Escritos al viento
Parece ser que en una ocasión, antes de subir al tren, Julio Cortázar y su mujer, Aurora Bernárdez, compraron una novelita en el quiosco de una estación y la leyeron del siguiente modo: tras acabar cada hoja, Julio las iba arrancando del libro y se las pasaba a Aurora, quien después de leerlas las arrojaba por la ventanilla. Y así hasta despellejar el volumen entero. Después de ese espectáculo, aquellos papeles quedaron esparcidos en centenares de kilómetros, se los llevó el viento. Nadie más los pudo leer juntos. Aunque de manera no cruenta, esta es la suerte que les espera a innumerables escritos. Pensemos ahora en los Archivos históricos, donde hay una ingente cantidad de trabajo que efectuar. Miles de páginas esperan ser leídas, estudiadas, conectadas entre sí para iluminar realidades pasadas que tienen su papel en nuestro presente. Es apasionante, pero faltan vocaciones o ¿sólo es falta de dinero?
En la Barcelona de 1714 mandos militares pidieron parecer a una junta de teólogos. Escrúpulos de conciencia. ¿Podían colocar presos borbónicos en el disparador del cañoneo defensivo?
Leyendo el librito Cataluña en España, que recoge las conferencias de un simposio dirigido hace unos meses por Ricardo García Cárcel -historiador perspicaz, afable y veraz; una formidable combinación- he ido encontrando informaciones valiosas y apenas conocidas. Convendría difundirlas y que la gente le coja gusto al saber y a salir de los estados de error a donde se le lleva, por razones políticas o por desidia. Muy interesado por el trabajo del profesor Manuel Peña, conseguí contactar con él. Tras felicitarlo, le recabé unos detalles de su escrito. Con excepcional generosidad y celeridad, me contestó y me remitió a un extenso artículo de Mireia Campabadal. En él, esta profesora llamaba la atención sobre un dietario personal escrito en Barcelona entre 1713 y 1714, y no hecho para una amplia difusión. Es conocido como Succinta memòria y es anónimo. Su autor debía de simpatizar con Felipe V, pues tiende a minimizar los estragos causados por el ejército sitiador y a enfatizar en la mala gestión del gobierno barcelonés. Pero hay un detalle que quiero traer aquí, para que no se lo siga llevando el viento del olvido. Veamos este párrafo, tal cual:“Convocaren Junta de teòlegs per vèurer si podien posar los presoners de guerra en un morter i tirar-los, a fi de respòndrer lo bombardeig, i digueren no podien aconsellar-ho, que era bo per haver-ho fet i no haver-ho dit”.

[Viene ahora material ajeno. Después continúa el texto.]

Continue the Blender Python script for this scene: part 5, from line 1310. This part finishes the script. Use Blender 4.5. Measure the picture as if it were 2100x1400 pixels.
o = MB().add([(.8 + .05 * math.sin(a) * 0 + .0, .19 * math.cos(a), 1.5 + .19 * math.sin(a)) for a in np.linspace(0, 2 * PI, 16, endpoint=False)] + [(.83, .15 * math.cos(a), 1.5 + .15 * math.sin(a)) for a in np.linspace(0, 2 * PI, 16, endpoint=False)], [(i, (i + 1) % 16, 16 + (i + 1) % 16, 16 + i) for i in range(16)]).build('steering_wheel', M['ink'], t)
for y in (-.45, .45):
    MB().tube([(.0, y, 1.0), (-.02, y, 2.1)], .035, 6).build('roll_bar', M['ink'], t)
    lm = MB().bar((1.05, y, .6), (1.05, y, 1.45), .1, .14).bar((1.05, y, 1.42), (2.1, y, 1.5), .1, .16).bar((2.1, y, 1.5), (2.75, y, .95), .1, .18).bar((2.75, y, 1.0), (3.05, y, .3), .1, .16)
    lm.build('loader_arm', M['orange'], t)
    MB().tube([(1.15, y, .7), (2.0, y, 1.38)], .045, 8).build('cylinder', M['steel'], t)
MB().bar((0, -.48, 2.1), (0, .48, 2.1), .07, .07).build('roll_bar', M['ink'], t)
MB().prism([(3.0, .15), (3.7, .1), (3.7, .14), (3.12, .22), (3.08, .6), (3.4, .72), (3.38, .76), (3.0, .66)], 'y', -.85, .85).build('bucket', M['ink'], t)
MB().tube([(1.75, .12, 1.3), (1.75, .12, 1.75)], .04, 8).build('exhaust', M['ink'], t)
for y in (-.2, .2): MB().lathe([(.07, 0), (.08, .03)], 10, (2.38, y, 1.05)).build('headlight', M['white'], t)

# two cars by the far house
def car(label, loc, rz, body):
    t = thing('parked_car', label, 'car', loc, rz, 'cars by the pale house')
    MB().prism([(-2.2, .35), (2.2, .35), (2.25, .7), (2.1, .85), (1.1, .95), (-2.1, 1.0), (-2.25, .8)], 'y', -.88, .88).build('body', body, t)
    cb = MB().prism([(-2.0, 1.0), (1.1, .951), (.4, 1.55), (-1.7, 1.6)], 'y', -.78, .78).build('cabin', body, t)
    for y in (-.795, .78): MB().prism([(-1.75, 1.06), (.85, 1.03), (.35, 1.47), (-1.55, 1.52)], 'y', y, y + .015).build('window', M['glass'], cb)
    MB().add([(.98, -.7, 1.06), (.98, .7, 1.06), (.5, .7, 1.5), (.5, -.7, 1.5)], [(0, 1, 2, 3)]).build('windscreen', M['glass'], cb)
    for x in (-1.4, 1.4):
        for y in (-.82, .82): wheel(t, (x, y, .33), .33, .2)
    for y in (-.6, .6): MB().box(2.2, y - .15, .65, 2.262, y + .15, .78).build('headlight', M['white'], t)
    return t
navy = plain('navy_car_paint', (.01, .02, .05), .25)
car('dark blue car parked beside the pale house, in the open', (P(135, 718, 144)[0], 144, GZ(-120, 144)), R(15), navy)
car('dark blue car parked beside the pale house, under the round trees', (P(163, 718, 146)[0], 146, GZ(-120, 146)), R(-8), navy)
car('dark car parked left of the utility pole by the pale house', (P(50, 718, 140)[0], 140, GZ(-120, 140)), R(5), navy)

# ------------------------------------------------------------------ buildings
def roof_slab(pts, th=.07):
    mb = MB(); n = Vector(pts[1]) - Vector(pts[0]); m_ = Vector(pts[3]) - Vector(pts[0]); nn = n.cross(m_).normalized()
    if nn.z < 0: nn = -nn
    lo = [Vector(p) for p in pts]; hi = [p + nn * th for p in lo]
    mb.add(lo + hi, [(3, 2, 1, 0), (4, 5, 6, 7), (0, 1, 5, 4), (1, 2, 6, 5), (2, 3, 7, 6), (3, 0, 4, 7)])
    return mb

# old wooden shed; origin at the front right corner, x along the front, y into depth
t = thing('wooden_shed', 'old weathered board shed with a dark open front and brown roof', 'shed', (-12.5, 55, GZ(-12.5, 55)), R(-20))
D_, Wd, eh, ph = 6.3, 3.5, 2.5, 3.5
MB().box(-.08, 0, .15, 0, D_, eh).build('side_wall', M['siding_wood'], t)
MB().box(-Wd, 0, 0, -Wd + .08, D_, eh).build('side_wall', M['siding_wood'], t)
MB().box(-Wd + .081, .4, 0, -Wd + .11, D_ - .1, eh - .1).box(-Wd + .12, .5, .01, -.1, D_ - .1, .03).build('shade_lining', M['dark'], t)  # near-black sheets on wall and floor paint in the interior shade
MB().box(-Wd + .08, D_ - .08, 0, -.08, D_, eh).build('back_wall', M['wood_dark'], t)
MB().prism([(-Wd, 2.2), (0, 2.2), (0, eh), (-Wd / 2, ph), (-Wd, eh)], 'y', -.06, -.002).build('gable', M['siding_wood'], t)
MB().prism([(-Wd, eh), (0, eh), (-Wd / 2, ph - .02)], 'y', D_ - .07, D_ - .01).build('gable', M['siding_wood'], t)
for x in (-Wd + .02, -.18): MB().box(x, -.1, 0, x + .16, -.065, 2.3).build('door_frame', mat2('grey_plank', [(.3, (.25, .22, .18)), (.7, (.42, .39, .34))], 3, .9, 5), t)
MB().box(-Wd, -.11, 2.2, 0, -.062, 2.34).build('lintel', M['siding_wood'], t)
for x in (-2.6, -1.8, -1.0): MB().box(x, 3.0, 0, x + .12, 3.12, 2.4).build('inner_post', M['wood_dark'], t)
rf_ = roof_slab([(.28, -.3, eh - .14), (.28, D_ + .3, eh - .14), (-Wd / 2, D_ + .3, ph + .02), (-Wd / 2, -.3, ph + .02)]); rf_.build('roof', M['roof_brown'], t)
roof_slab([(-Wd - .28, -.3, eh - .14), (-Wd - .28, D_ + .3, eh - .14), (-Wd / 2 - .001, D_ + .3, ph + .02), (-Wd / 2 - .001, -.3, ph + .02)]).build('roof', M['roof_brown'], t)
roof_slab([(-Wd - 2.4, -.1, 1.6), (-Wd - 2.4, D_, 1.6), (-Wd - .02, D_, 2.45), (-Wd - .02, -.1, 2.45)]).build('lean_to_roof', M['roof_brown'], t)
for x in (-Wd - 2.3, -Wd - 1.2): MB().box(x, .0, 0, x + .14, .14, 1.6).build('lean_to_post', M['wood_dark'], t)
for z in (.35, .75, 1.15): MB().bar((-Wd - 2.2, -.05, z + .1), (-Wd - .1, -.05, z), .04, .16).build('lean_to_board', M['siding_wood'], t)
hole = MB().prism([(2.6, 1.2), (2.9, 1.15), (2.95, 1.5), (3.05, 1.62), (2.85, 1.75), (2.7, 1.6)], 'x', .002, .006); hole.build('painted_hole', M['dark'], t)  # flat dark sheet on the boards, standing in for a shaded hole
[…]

Esto es, en la Barcelona de 1714 mandos militares pidieron parecer a una junta de teólogos. Escrúpulos de conciencia. ¿Podían colocar presos borbónicos en el disparador del cañoneo defensivo? Sí, aroma del Ejército Islámico. La respuesta eclesiástica no tiene desperdicio y, gracias a ese resto de papel hallado, sigue resonando. No se puede pasar por alto. Conscientes de ir contra la doctrina que decían profesar, aquellos teólogos dijeron que no lo podían aconsejar, pero que era una buena idea “para haberla ejecutado y no haberla comunicado”. A escondidas, ‘fuego y bendición’. No he podido por menos que recordar la carta del lector George Orwell al director del The Times, en 1942. Hablamos de ella hace poco. Protestaba Orwell de que las represalias británicas clonasen la barbarie nazi, y encadenasen también a los prisioneros alemanes; sin disimulo, a cara descubierta. Aquí fueron los teólogos –y, según parece, habremos de creérnoslo- quienes vinieron a decir aquello de que ‘ojos que no ven, corazón que no siente’. Farsantes: ¿Qué fue y qué será de vosotros?